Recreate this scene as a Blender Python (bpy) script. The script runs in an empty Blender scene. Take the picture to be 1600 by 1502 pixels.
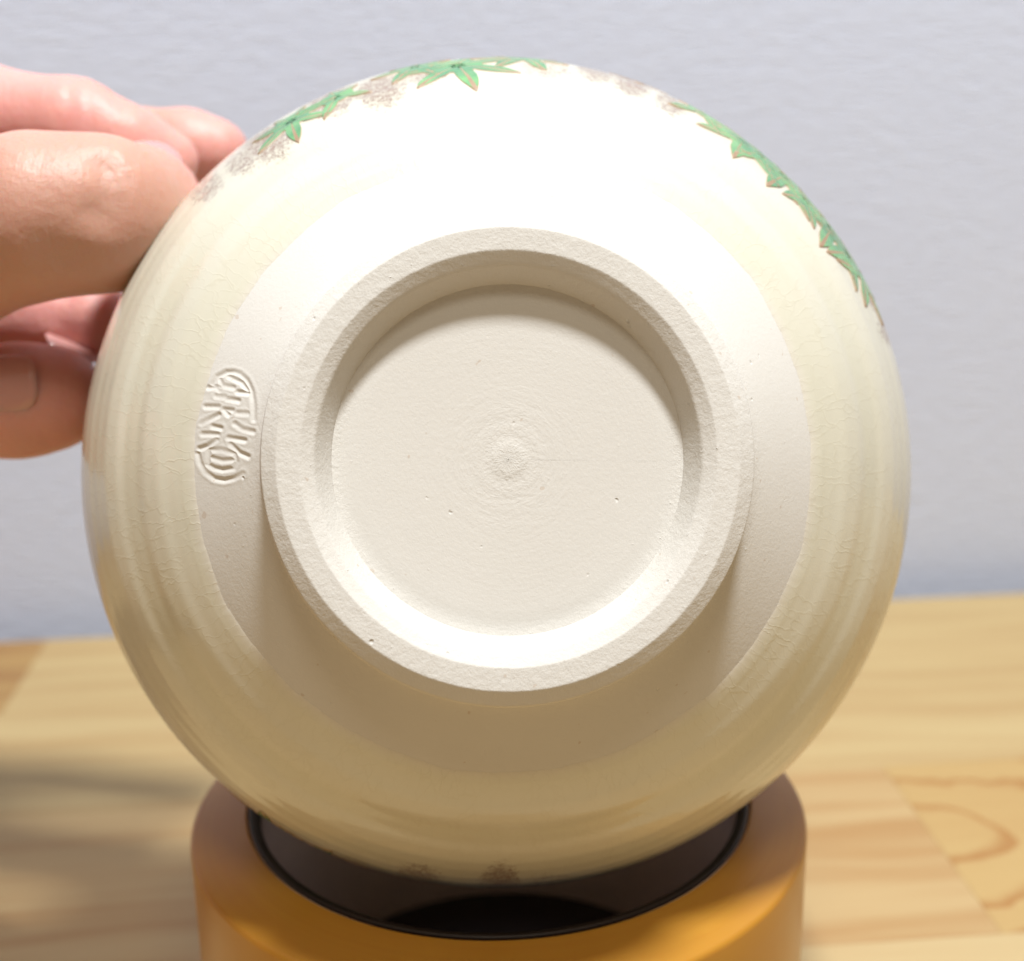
import bpy, math, random
import numpy as np
from mathutils import Vector, Matrix

random.seed(4)
SC = bpy.context.scene
COL = SC.collection
V3 = lambda *a: np.array(a, float)

# ------------------------------------------------------------------ camera
FPX, W, H = 2080.0, 1600.0, 1502.0
PITCH, ROLL, YAW, HC = math.radians(16.6), math.radians(1.0), math.radians(4.5), 0.16
CAM = V3(0, 0, HC)
FW = V3(0, math.cos(PITCH), -math.sin(PITCH))
U0 = V3(0, math.sin(PITCH), math.cos(PITCH))
X0 = V3(1, 0, 0)
RT = math.cos(ROLL) * X0 - math.sin(ROLL) * U0
UP = math.cos(ROLL) * U0 + math.sin(ROLL) * X0
cam_d = bpy.data.cameras.new('camera')
cam = bpy.data.objects.new('camera', cam_d)
COL.objects.link(cam)
M = Matrix.Identity(4)
for i in range(3):
    M[i][0], M[i][1], M[i][2], M[i][3] = RT[i], UP[i], -FW[i], CAM[i]
cam.matrix_world = M
cam_d.sensor_fit = 'HORIZONTAL'
cam_d.sensor_width = 36
cam_d.lens = FPX / W * 36
cam_d.clip_start, cam_d.clip_end = 0.005, 50
cam_d.dof.use_dof = True
cam_d.dof.focus_distance = 0.157
cam_d.dof.aperture_fstop = 18
SC.camera = cam


def pt(px, py, d):
    """a point of the place at camera depth d (metres)"""
    return CAM + d * (FW + RT * (px - 800) / FPX + UP * (751 - py) / FPX)


# ------------------------------------------------------------------ light
SC.view_settings.view_transform = 'Standard'
SC.view_settings.look = 'None'
SC.view_settings.exposure = 0
SC.view_settings.gamma = 1
SC.render.engine = 'CYCLES'
world = bpy.data.worlds.new('World')
SC.world = world
world.use_nodes = True
bg = world.node_tree.nodes['Background']
bg.inputs[0].default_value = (1.0, 0.77, 0.55, 1)
bg.inputs[1].default_value = 0.25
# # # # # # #
PROBLEM REQUIREMENTS: Copy the material above in full and exactly, skipping pictures.

WRITTEN RESPONSE:
Recreate this scene as a Blender Python (bpy) script. The script runs in an empty Blender scene. Take the picture to be 1600 by 1502 pixels.
import bpy, math, random
import numpy as np
from mathutils import Vector, Matrix

random.seed(4)
SC = bpy.context.scene
COL = SC.collection
V3 = lambda *a: np.array(a, float)

# ------------------------------------------------------------------ camera
FPX, W, H = 2080.0, 1600.0, 1502.0
PITCH, ROLL, YAW, HC = math.radians(16.6), math.radians(1.0), math.radians(4.5), 0.16
CAM = V3(0, 0, HC)
FW = V3(0, math.cos(PITCH), -math.sin(PITCH))
U0 = V3(0, math.sin(PITCH), math.cos(PITCH))
X0 = V3(1, 0, 0)
RT = math.cos(ROLL) * X0 - math.sin(ROLL) * U0
UP = math.cos(ROLL) * U0 + math.sin(ROLL) * X0
cam_d = bpy.data.cameras.new('camera')
cam = bpy.data.objects.new('camera', cam_d)
COL.objects.link(cam)
M = Matrix.Identity(4)
for i in range(3):
    M[i][0], M[i][1], M[i][2], M[i][3] = RT[i], UP[i], -FW[i], CAM[i]
cam.matrix_world = M
cam_d.sensor_fit = 'HORIZONTAL'
cam_d.sensor_width = 36
cam_d.lens = FPX / W * 36
cam_d.clip_start, cam_d.clip_end = 0.005, 50
cam_d.dof.use_dof = True
cam_d.dof.focus_distance = 0.157
cam_d.dof.aperture_fstop = 18
SC.camera = cam


def pt(px, py, d):
    """a point of the place at camera depth d (metres)"""
    return CAM + d * (FW + RT * (px - 800) / FPX + UP * (751 - py) / FPX)


# ------------------------------------------------------------------ light
SC.view_settings.view_transform = 'Standard'
SC.view_settings.look = 'None'
SC.view_settings.exposure = 0
SC.view_settings.gamma = 1
SC.render.engine = 'CYCLES'
world = bpy.data.worlds.new('World')
SC.world = world
world.use_nodes = True
bg = world.node_tree.nodes['Background']
bg.inputs[0].default_value = (1.0, 0.77, 0.55, 1)
bg.inputs[1].default_value = 0.25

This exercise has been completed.